Shell to tender new oil processing facilities in Iraq in 2013

10 June 2012

New Iraq oil and gas facilities, pipeline and tank farms to be tendered

UK-Dutch oil major Shell Group is expected to issue a series of new engineering, procurement and construction (EPC) tenders before the end of the year for a new 200,000 barrel-a-day (b/d) oil processing facility at the Majnoon field in the south of Iraq.

The new central processing facility (CPF) will be the second phase for Shell. It will include separation facilities for 200,000 b/d of crude oil, along with the treatment of 250 million cubic feet a day (cf/d) of natural gas, says a source close to the project.

Shell is also expected to tender three further deals. One will cover the construction and installation of a 160 kilometre, 42-inch crude oil export pipeline from the field to the Al-Fao storage facility. The second is for storage tanks and a tank farm. The final deal covers the facilities enabling and civil works, including roads and flyovers.

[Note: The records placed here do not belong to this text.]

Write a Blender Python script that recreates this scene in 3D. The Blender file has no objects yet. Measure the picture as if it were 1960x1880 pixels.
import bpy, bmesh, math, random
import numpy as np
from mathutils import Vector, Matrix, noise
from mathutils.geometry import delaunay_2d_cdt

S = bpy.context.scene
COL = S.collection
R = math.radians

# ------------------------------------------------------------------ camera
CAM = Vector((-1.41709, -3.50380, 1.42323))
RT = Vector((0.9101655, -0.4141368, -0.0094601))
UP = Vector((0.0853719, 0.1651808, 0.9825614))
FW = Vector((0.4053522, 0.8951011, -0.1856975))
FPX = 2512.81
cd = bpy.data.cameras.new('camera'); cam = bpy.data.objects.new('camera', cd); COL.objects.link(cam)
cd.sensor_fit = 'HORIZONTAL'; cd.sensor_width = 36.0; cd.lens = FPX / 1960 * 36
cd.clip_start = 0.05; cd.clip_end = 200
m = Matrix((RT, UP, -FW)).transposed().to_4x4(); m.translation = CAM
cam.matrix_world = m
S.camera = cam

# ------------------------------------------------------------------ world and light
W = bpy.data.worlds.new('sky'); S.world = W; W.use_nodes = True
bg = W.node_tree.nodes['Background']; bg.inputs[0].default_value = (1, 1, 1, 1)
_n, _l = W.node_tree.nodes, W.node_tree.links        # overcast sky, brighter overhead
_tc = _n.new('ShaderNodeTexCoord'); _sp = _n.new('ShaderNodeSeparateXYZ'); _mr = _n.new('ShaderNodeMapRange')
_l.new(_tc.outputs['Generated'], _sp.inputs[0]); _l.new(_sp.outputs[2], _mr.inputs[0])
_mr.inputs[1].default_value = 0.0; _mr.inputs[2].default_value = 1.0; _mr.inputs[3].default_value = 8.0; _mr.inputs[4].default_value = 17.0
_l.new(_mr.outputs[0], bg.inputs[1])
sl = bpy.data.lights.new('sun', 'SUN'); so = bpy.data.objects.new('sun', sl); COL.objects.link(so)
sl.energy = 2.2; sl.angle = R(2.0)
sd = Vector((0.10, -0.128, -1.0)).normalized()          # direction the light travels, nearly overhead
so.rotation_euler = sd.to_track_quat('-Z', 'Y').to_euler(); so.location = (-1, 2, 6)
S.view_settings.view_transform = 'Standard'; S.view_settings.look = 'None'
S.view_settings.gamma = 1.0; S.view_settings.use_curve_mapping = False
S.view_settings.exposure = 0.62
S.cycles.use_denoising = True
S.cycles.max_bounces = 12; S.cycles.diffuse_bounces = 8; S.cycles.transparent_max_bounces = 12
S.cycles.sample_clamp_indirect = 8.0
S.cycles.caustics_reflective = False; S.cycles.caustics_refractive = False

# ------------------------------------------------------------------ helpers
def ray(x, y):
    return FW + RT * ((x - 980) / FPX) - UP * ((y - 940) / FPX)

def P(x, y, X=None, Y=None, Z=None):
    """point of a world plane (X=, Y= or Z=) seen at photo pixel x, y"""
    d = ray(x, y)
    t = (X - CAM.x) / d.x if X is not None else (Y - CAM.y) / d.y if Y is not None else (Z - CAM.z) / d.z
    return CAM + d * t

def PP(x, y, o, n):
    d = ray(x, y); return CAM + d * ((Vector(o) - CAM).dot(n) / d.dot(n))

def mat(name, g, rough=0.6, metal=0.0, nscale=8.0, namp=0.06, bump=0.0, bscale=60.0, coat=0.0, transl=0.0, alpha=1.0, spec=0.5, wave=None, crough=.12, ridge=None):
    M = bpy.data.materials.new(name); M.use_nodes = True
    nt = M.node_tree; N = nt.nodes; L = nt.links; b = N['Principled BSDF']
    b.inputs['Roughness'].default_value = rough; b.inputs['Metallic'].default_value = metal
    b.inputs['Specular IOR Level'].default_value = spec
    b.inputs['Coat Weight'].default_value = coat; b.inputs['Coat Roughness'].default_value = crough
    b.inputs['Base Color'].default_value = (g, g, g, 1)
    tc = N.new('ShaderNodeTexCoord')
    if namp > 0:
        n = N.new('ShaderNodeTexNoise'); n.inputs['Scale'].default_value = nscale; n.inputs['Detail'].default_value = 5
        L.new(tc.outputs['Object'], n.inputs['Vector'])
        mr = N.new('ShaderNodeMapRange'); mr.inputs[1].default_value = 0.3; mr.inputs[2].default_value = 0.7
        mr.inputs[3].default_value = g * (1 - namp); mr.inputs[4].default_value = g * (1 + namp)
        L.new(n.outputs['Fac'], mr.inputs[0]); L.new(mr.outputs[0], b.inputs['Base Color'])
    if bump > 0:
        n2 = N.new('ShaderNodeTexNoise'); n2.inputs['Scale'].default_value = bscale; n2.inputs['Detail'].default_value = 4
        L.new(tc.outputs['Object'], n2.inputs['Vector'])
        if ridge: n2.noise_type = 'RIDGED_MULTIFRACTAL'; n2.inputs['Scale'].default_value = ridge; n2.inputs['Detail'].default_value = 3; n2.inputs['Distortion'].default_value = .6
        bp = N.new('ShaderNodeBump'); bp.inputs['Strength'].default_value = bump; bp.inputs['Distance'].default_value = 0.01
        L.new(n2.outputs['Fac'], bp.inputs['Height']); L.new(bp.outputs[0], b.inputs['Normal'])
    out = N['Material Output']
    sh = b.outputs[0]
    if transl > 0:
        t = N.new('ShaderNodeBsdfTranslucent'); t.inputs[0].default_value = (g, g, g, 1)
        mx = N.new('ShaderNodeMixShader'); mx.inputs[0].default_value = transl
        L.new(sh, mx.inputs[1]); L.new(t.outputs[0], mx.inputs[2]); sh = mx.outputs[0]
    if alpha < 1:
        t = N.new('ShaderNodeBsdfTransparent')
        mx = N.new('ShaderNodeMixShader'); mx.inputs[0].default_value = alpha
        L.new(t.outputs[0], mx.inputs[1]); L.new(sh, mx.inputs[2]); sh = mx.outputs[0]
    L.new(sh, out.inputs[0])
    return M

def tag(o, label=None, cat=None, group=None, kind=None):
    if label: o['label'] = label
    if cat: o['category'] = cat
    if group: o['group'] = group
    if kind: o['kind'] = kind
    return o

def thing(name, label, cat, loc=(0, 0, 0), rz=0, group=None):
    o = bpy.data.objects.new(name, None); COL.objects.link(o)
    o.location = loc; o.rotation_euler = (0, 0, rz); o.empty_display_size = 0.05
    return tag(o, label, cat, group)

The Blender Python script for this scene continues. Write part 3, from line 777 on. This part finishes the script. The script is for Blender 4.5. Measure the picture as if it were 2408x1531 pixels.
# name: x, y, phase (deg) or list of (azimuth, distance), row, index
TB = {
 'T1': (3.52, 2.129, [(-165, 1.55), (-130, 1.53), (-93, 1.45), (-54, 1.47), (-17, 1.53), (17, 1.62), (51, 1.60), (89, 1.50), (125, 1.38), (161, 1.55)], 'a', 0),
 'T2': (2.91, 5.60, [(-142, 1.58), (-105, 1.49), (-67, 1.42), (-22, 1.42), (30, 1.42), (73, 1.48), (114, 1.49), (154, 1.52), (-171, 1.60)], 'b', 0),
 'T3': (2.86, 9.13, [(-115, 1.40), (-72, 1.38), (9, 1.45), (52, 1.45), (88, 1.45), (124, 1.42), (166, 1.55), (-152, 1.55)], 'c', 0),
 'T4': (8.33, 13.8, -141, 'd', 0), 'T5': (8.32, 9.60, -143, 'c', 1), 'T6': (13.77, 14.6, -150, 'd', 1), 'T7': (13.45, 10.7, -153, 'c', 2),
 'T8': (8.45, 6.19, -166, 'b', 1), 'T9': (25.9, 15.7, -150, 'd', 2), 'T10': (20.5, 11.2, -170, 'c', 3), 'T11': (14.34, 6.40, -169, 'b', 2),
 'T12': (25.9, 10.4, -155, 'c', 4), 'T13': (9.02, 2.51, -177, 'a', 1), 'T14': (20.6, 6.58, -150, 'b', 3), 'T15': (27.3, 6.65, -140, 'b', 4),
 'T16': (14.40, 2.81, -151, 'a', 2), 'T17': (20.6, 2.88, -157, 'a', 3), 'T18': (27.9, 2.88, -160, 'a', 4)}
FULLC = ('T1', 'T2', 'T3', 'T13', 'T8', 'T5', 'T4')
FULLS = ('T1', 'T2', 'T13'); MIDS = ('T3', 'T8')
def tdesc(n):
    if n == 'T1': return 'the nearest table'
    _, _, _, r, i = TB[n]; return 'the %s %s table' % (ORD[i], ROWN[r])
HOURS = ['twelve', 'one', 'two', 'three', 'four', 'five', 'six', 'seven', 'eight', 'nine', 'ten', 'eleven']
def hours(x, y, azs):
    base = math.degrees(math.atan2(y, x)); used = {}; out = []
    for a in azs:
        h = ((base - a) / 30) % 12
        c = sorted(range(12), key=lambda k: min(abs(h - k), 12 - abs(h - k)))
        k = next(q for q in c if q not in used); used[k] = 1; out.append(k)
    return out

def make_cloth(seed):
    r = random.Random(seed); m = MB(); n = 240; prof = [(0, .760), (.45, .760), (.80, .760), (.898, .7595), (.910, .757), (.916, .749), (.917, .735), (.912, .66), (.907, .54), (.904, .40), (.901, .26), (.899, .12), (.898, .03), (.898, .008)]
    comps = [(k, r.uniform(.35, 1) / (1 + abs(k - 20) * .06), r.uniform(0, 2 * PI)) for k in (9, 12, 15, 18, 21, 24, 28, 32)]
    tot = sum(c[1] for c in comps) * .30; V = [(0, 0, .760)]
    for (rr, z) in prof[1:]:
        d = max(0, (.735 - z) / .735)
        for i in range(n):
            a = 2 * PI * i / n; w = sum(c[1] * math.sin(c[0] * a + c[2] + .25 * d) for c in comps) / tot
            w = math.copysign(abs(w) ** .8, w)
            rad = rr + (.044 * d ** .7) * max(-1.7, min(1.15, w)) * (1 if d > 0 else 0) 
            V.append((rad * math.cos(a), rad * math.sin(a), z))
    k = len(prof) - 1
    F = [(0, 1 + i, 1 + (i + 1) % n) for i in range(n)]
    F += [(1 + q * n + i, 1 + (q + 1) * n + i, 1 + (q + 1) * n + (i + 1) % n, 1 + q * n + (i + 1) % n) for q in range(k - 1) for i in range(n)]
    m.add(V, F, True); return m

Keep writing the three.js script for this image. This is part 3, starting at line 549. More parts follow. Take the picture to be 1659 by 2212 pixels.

UK engineering firm Petrofac was awarded a $240m contract by Shell in April 2011 for the construction of a new early production system comprising two trains, each with capacity for 50,000 b/d of oil, along with upgrading of existing brownfield facilities.

Shell is the operator of the Majnoon field, along with Malaysia’s Petronas and state-owned Missan Oil Company. The consortium agreed to boost production from its 2009 level of less than 50,000 b/d to a plateau of 1.8 million b/d in Iraq’s second oil field licensing round in late 2009. The fields output is expected to hit 175,000 b/d in 2012.